What to work on
From the listing below, extract each line containing the string "pixels".

Source data
···

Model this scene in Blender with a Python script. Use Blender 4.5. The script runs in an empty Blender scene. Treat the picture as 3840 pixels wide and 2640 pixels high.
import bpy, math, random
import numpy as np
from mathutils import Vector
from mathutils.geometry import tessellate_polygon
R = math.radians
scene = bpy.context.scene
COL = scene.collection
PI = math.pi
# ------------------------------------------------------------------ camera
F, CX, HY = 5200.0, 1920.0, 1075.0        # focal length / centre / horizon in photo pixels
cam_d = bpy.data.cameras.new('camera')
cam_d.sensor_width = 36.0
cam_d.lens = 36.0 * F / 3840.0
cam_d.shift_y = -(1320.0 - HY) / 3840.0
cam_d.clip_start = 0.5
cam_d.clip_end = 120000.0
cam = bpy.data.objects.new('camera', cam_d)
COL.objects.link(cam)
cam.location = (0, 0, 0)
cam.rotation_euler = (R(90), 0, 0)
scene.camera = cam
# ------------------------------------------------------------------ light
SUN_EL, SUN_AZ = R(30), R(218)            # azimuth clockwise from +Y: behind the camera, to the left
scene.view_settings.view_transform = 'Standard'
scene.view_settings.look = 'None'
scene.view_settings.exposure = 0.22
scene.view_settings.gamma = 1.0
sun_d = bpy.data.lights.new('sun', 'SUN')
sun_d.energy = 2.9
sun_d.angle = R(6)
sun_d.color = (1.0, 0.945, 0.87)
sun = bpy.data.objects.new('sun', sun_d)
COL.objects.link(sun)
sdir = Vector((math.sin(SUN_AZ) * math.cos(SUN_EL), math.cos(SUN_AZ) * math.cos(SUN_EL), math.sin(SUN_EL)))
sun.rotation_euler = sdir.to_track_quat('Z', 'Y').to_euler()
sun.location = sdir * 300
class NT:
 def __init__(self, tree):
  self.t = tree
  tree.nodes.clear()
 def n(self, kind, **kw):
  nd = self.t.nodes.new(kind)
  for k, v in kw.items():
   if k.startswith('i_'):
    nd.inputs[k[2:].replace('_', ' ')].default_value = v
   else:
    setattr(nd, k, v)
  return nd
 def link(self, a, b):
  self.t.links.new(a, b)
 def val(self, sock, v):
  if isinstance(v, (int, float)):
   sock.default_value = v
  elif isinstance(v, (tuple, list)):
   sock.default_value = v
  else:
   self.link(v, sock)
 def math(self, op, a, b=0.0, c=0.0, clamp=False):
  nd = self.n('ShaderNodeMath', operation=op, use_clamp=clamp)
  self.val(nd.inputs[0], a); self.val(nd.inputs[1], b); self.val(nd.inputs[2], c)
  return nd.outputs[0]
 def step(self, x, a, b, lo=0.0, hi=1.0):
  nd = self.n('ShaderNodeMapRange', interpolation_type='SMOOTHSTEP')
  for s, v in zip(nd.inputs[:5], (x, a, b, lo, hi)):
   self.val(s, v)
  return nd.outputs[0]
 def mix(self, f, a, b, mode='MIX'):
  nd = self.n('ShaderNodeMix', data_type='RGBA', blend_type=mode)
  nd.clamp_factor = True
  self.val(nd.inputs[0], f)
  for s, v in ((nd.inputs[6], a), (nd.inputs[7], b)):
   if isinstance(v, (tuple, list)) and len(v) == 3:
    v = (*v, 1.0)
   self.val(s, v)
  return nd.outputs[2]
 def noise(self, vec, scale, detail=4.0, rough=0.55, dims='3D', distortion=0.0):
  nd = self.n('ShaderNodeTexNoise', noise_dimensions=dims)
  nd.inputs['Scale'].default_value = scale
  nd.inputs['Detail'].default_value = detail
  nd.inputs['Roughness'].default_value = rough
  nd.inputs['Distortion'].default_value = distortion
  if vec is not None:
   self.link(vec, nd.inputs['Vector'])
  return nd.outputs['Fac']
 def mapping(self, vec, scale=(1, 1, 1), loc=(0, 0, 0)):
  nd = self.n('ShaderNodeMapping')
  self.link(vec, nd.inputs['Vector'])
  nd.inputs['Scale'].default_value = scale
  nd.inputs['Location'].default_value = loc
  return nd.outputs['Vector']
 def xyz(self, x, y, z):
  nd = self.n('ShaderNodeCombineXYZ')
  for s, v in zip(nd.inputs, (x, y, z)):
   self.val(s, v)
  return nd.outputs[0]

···

Exercise output
Model this scene in Blender with a Python script. Use Blender 4.5. The script runs in an empty Blender scene. Treat the picture as 3840 pixels wide and 2640 pixels high.
F, CX, HY = 5200.0, 1920.0, 1075.0        # focal length / centre / horizon in photo pixels